Visa Checkout is the Visa credit card network's version of a digital wallet, designed to make online shopping easier. Users can store their credit card and debit card information in Visa Checkout, then access that information quickly when shopping on merchants' websites or within retailers' apps.
Mastercard and American Express have similar utilities, known as Masterpass and Amex Express Checkout.
How Visa Checkout works
Visa Checkout is not a mobile app, nor is it a payment option at the register in brick-and-mortar stores, like Apple Pay or Google Pay. You can use it on the websites or in the apps of merchants that accept Visa Checkout.
Once you create an account with Visa Checkout — you can do that here — you can set up your wallet to contain as many payment cards as you want. They don't all have to be Visa cards. Visa Checkout works with Mastercard, Discover and American Express cards, too, both credit and debit. For each card, you'll be prompted to provide the card number, expiration and security code. The application also asks you for billing and shipping addresses.
When you're shopping online with a retailer that accepts Visa Checkout:
1. You'll see an option to use it when you're ready to pay. Look for a button similar to this:
2. Select that option, and you'll be asked for a password. That opens your wallet, and you select which card you want to use for the purchase.

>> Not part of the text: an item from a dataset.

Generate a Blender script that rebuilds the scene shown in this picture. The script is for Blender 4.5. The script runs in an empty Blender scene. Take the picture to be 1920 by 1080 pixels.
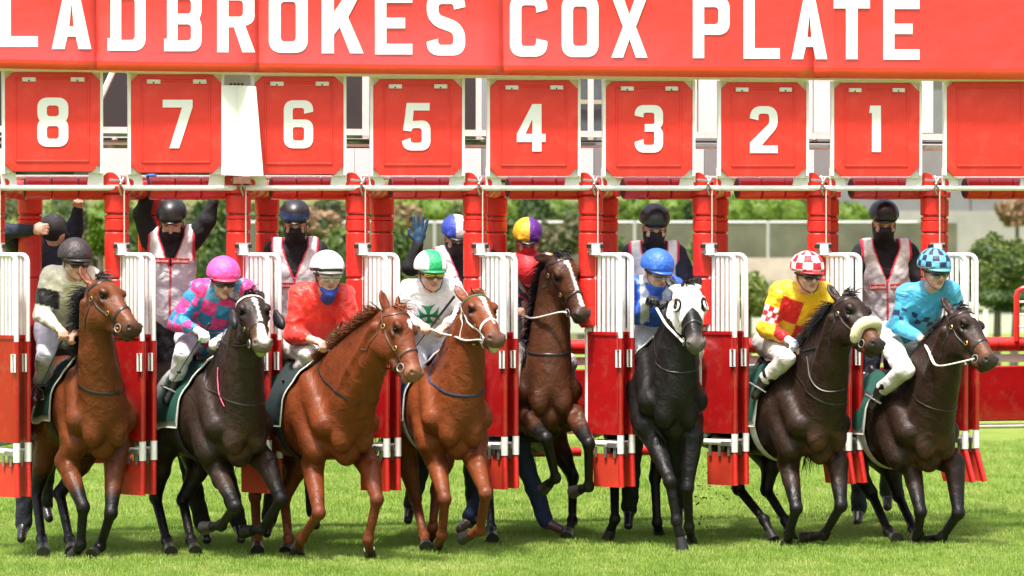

3. Visa Checkout fills in all the necessary information automatically — no need for you to fumble around with your physical card or fret about mistyping those 16-digit numbers.
Visa doesn't appear to maintain a current list of retailers that accept Visa Checkout (the link to the list on the network's Visa Checkout FAQs page was broken as of August 2020).
Convenience and security
For most cardholders, the primary practical benefit of Visa Checkout — and any digital wallet — is convenience. “In the e-commerce world, consumers faced the problem of having to enter their information on each retail site,” said Vish Shastry, vice president of digital solutions at Visa. “We built Visa Checkout to solve that, especially in the mobile world.”
Visa says Checkout offers an additional layer of security, too. The network said in 2017 that "Visa Checkout's fraud volume as a percentage of sales [was] 63% lower and its fraud count as a percentage of transactions [was] 56% lower than non-Visa Checkout volume at top Visa Checkout merchants."
Visa Checkout provides a way to monitor transactions for suspicious activity.
“We look at the consumer [making the transaction],” Shastry said. “Is the consumer coming from the right country? Are there multiple logins from the same computer? When you swipe or dip or tap, we know this card was just used in San Francisco. So if it’s used in Florida later that day, we’ll know there might be a problem.”
If your enrolled Visa card is compromised and you're issued a new card and number, Visa Checkout automatically updates the cards. You don't have to delete the old card and register a new one.